No official statement gave a cause of death, but news reports said he died of a heart attack.

Mossad chief David Barnea and senior politicians issued statements expressing their condolences to Shavit’s family and praising him and his work.

“Shabtai Shavit, the seventh head of the Mossad, was a pillar of the world of operations, intelligence, and strategic security of the State of Israel,” Barnea said.

Defense Minister Yoav Gallant said Shavit had been one of “the best sons of the State of Israel” and had always been “measured, cool-headed, and balanced.”

National Unity party leader Benny Gantz, a former IDF chief of staff, said, “The State of Israel owes him a great debt, part of which will never be told.”

Born in Nesher, in the Haifa district, in pre-state Israel in 1939, Shavit served in the elite Sayeret Matkal commando unit and obtained a degree from the Hebrew University of Jerusalem and later a master’s degree from Harvard University. He joined the Mossad in 1964 and served as an intelligence-gathering officer in Iran, and later carried out other operational and command roles.

Shavit became the agency’s deputy director between 1986 and 1989, and then its director general from 1989 to 1996. His tenure covered numerous dramatic events, including the 1993 signing of the Oslo Accords between Israel and the Palestinians and the 1994 peace deal between Israel and Jordan, which he was credited with helping to achieve.

“During his tenure as head of the Mossad, Shavit worked to expand and strengthen the secret relations between the Mossad and organizations and countries in the regional and global arena, chief among them his contribution to the establishment of the peace agreement signed between Israel and Jordan,” the agency said in a statement.

Shavit also guided Israeli operations on foreign soil during the collapse of the Soviet Union and the 1991 Gulf War. During his tenure, other significant events included the 1995 assassination of Prime Minister Yitzhak Rabin, the mass-casualty bombings in Buenos Aires, attributed to Hizbullah, of the Israeli Embassy in 1992 and the AMIA Jewish center in 1994, and various targeted assassinations of terrorist operatives.

After his retirement from the Mossad, Shavit spent five years as CEO of the Maccabi Health Services Group, continued to advise the government on security matters, and wrote a number of newspaper columns.

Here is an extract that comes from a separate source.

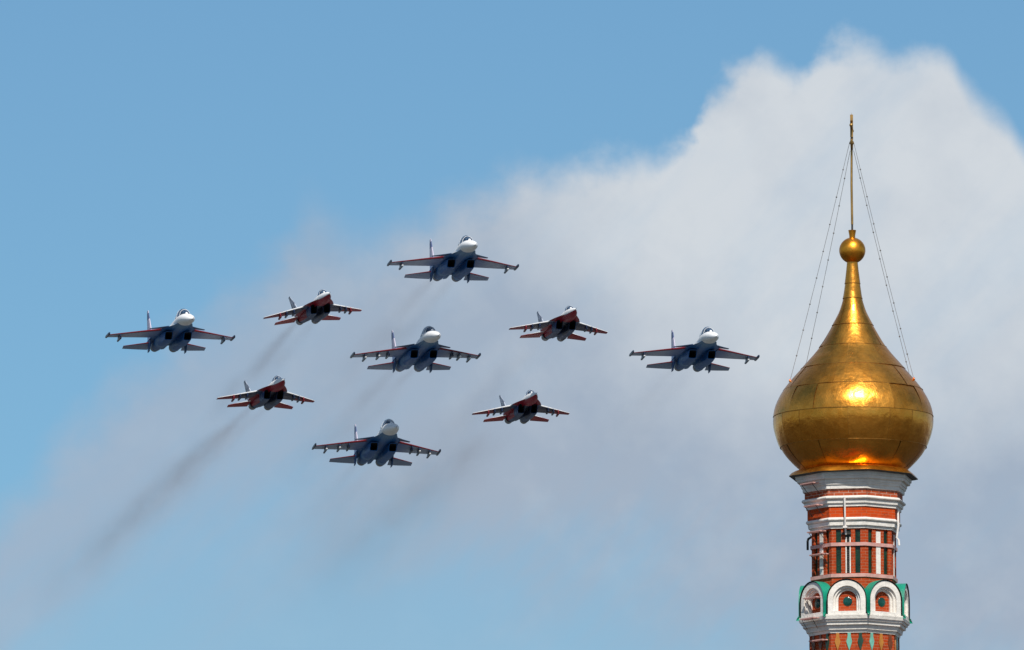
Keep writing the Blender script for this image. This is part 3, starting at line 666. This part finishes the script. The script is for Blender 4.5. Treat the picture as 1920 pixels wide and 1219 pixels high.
def make_large_jet():
    root = empty('fighter_jet')
    mb = MB()
    S = [(11.9, .02, -.46, -.50, -.48), (11.5, .17, -.29, -.59, -.45), (10.9, .35, -.05, -.63, -.36), (10.1, .54, .22, -.62, -.22), (9.2, .71, .48, -.55, -.06), (8.2, .84, .72, -.46, .08),
         (7.2, .92, .88, -.40, .18), (6.0, .95, .98, -.36, .22), (4.6, .96, 1.04, -.36, .20), (3.2, .95, 1.06, -.38, .14), (1.8, .95, 1.05, -.38, .08), (0.2, .92, .96, -.36, .1), (-2, .85, .80, -.32, .1), (-5, .65, .55, -.32, .08), (-8, .42, .36, -.36, .02), (-11, .28, .15, -.34, -.05), (-12.4, .08, .0, -.14, -.08)]
    mb.loft([ring(*s_, 2.15) for s_ in S])
    # blended centre body with its strakes
    B = [(6.4, .90, -.10, -.20, -.15), (5.2, 1.08, -.02, -.22, -.12), (4.0, 1.32, .06, -.22, -.08), (2.8, 1.62, .16, -.24, -.03), (1.6, 1.92, .26, -.26, .0), (0.8, 2.12, .32, -.28, .02), (-0.5, 2.25, .36, -.30, .03), (-3, 2.28, .38, -.30, .04), (-6, 2.28, .32, -.28, .02), (-8.8, 2.30, .18, -.20, 0.0), (-9.6, 2.25, .10, -.14, -.02)]
    mb.loft([ring(y, hw_, a, c, m, 1.35) for y, hw_, a, c, m in B])
    # sensor ball and probe
    mb.ball((0.0, 7.62, .84), .16)
    mb.tube([(.92, 5.6, .50), (1.02, 5.9, .55), (1.02, 6.6, .55)], .025, 6)
    fus = mb.build('fuselage', M_su, root, 50)
    mb = MB(); mb.tube([(0, 11.7, -.5), (0, 12.9, -.52)], [.035, .012], 6); mb.build('pitot_probe', M_navy, root)
    cockpit(root, [(7.35, .10, .92, .60, .8), (7.0, .42, 1.16, .55, .8), (6.4, .60, 1.50, .5, .8), (5.6, .66, 1.76, .5, .8), (4.7, .68, 1.88, .5, .8), (3.7, .66, 1.84, .5, .8), (2.8, .60, 1.62, .5, .8), (1.8, .48, 1.34, .5, .8), (0.6, .30, 1.02, .5, .8)],
            [(6.25, .62, 1.54, .8, .09), (4.4, .68, 1.88, .8, .06), (2.7, .59, 1.60, .8, .05)], [(5.2, 1.12), (3.5, 1.2)])
    for sgn in (1, -1):
        cx = 1.12 * sgn
        mb = MB(); nacelle(mb, cx, [(1.9, .47, -.34, -1.24, 6), (0.6, .50, -.22, -1.30, 6), (-1.0, .54, .05, -1.32, 4.5), (-3.0, .60, .30, -1.28, 3.2), (-5.0, .66, .48, -1.16, 2.4), (-7.0, .67, .45, -1.02, 2.1), (-8.6, .64, .34, -.96, 2.0)], 0.8)
        mb.build('engine_nacelle', [M_su, M_duct], root, 40)
        nozzle(1.12 * sgn, -.31, -8.6, -10.0, .63, .54, root)
        mb = MB(); surface(mb, [(1.9 * sgn, 1.05, -5.0, .02, .17), (3.2 * sgn, -.10, -5.15, .03, .14), (4.6 * sgn, -1.35, -5.35, .04, .11), (6.0 * sgn, -2.62, -5.55, .05, .08), (7.32 * sgn, -3.75, -5.74, .05, .05)], le_mi=1)
        wg = mb.build('wing', [M_suw, M_red], root, 30)
        mb = MB(); mb.loft([ring(y, a, .05 + c_, .05 - c_, .05, 3, 7.42 * sgn, 12) for y, a, c_ in ((-2.7, .02, .03), (-2.95, .09, .16), (-3.6, .11, .18), (-5.4, .11, .16), (-6.0, .05, .05))])
        mb.build('wingtip_rail', M_navy, wg, 40)
        mb = MB(); surface(mb, [(1.35 * sgn, 3.1, 1.35, .08, .06), (2.3 * sgn, 1.95, .85, .10, .045), (3.25 * sgn, .95, .30, .12, .025)]); mb.build('canard', M_suc, root, 30)
        mb = MB(); surface(mb, [(2.0 * sgn, -6.9, -10.0, -.22, .09), (3.5 * sgn, -8.15, -10.3, -.27, .06), (4.9 * sgn, -9.3, -10.5, -.32, .03)], le_mi=1, twist=0.13); mb.build('tailplane', [M_sus, M_red], root, 30)
        mb = MB(); surface(mb, [(.10, -4.6, -8.7, 2.13 * sgn, .11), (1.6, -5.9, -8.85, 2.13 * sgn, .085), (3.1, -7.3, -9.0, 2.13 * sgn, .055), (3.75, -7.95, -9.0, 2.13 * sgn, .035)], vertical=True); mb.build('tail_fin', M_suf, root, 30)
        mb = MB(); surface(mb, [(-.10, -5.6, -8.2, 2.16 * sgn, .09), (-.7, -6.1, -8.3, 2.17 * sgn, .08), (-1.30, -6.7, -8.3, 2.18 * sgn, .06)], vertical=True); mb.build('ventral_fin', M_suv, root, 30)
    for o in [q for q in bpy.data.objects if q.parent == root and not q.name.startswith('wing') and q.type == 'MESH']:
        for v in o.data.vertices:                          # shorten the tail to the length measured in the photograph
            if v.co.y < -2:
                dy_ = -0.11 * (v.co.y + 2); v.co.y += dy_; v.co.z -= 0.17 * dy_
        o.data.update()
    return root

def make_small_jet():
    root = empty('fighter_jet')
    mb = MB()
    S = [(8.5, .02, -.26, -.30, -.28), (8.1, .15, -.12, -.44, -.28), (7.5, .30, .06, -.58, -.27), (6.8, .45, .22, -.70, -.24), (6.0, .57, .36, -.76, -.18), (5.2, .65, .48, -.76, -.12), (4.2, .70, .60, -.68, -.04), (3.0, .74, .70, -.54, .04), (1.6, .76, .74, -.38, .1), (0, .76, .68, -.28, .1), (-2.5, .70, .54, -.24, .1), (-5, .5, .38, -.22, .06), (-7.2, .35, .2, -.2, 0), (-8.0, .2, .1, -.12, 0)]
    mb.loft([ring(*s_, 2.15) for s_ in S])
    B = [(5.2, .60, -.04, -.16, -.10), (4.2, .86, .04, -.18, -.07), (3.2, 1.16, .12, -.20, -.04), (2.2, 1.45, .20, -.22, -.01), (1.2, 1.68, .26, -.24, .01), (.2, 1.88, .30, -.26, .02), (-1.5, 1.95, .32, -.26, .03), (-4.5, 1.92, .28, -.24, .02), (-6.6, 1.80, .16, -.2, 0), (-7.2, 1.7, .08, -.12, -.02)]
    mb.loft([ring(y, hw_, a, c, m, 1.35) for y, hw_, a, c, m in B])
    mb.ball((0.12, 5.75, .45), .11)
    mb.build('fuselage', M_mig, root, 50)
    mb = MB(); mb.tube([(0, 8.4, -.28), (0, 9.3, -.29)], [.03, .01], 6); mb.build('pitot_probe', M_navy, root)
    cockpit(root, [(5.5, .08, .44, .3, .38), (5.2, .34, .66, .25, .38), (4.7, .46, .94, .2, .38), (4.1, .50, 1.13, .2, .38), (3.4, .50, 1.17, .2, .38), (2.6, .44, 1.04, .2, .38), (1.4, .30, .80, .2, .38)],
            [(4.55, .47, .98, .38, .045), (3.0, .48, 1.12, .38, .045)], [(3.8, .55)])
    for sgn in (1, -1):
        cx = .77 * sgn
        mb = MB(); nacelle(mb, cx, [(2.1, .41, -.10, -1.16, 6), (0.9, .41, -.08, -1.18, 6), (-.8, .50, .08, -1.12, 4), (-2.6, .57, .25, -1.0, 2.8), (-4.4, .60, .42, -.84, 2.2), (-6.0, .56, .42, -.66, 2.0)], 0.75)
        mb.build('engine_nacelle', [M_mig, M_duct], root, 40)
        nozzle(.92 * sgn, -.12, -6.0, -7.5, .53, .46, root)
        mb = MB(); surface(mb, [(1.6 * sgn, .55, -3.6, .02, .14), (2.8 * sgn, -.52, -3.8, -.03, .11), (4.2 * sgn, -1.80, -4.05, -.09, .075), (5.78 * sgn, -3.24, -4.32, -.15, .04)], le_mi=1, le_n=1)
        wg = mb.build('wing', [M_migw, M_wle], root, 30)
        for x, yl, z, red in ((2.75, -.45, -.12, False), (3.5, -1.1, -.13, False), (4.15, -1.75, -.15, True)): pylon(x * sgn, yl + .1, z + .06, False, wg, red, 1.35)
        mb = MB(); surface(mb, [(1.6 * sgn, -4.7, -7.2, -.05, .08), (2.8 * sgn, -5.9, -7.6, -.12, .05), (3.88 * sgn, -6.95, -7.95, -.18, .03)], twist=0.08); mb.build('tailplane', M_migs, root, 30)
        mb = MB(); surface(mb, [(.1, -2.2, -6.6, 1.62 * sgn, .10), (.7, -3.6, -6.7, 1.70 * sgn, .09), (1.8, -5.0, -6.95, 1.84 * sgn, .06), (2.68, -6.3, -7.2, 1.98 * sgn, .03)], vertical=True); mb.build('tail_fin', M_migf, root, 30)
    return root

def copy_tree(o, parent=None):
    c = o.copy(); col.objects.link(c); c.parent = parent
    for ch in [q for q in bpy.data.objects if q.parent == o]: copy_tree(ch, c)
    return c
def place(o, yaw, pitch, roll, loc):
    o.rotation_mode = 'YXZ'; o.rotation_euler = (R(pitch), R(roll), R(yaw)); o.location = (loc[0] - 0.10, loc[1], loc[2])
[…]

In recent years, he emerged as a staunch critic of Prime Minister Benjamin Netanyahu, breaking with Netanyahu on how to respond to Iran’s nuclear program and saying Israel could not prevent Iran from developing nuclear weapons but could deter it from using them.

“Netanyahu is endangering the security of Israel,” he famously said in 2015.

“Mr. Netanyahu, you are at the head of the pyramid and you cannot throw blame on others. It is not others who are responsible for the failure against Hamas and the Iranian threat, you have turned the United States into an enemy,” he told a press conference.

In 2020, Shavit said that Netanyahu’s decision-making appeared to be linked to his ongoing trial on corruption charges.

“I’m saying something terrible. I’m saying our prime minister is not statesmanlike. He is not making decisions as a statesman,” he said.

Earlier this year, Shavit joined several hundred former Mossad employees in signing a statement opposing the government’s controversial judicial reform plans, saying they held Netanyahu “directly responsible for the serious harm” that the proposal could inflict on Israel’s national security.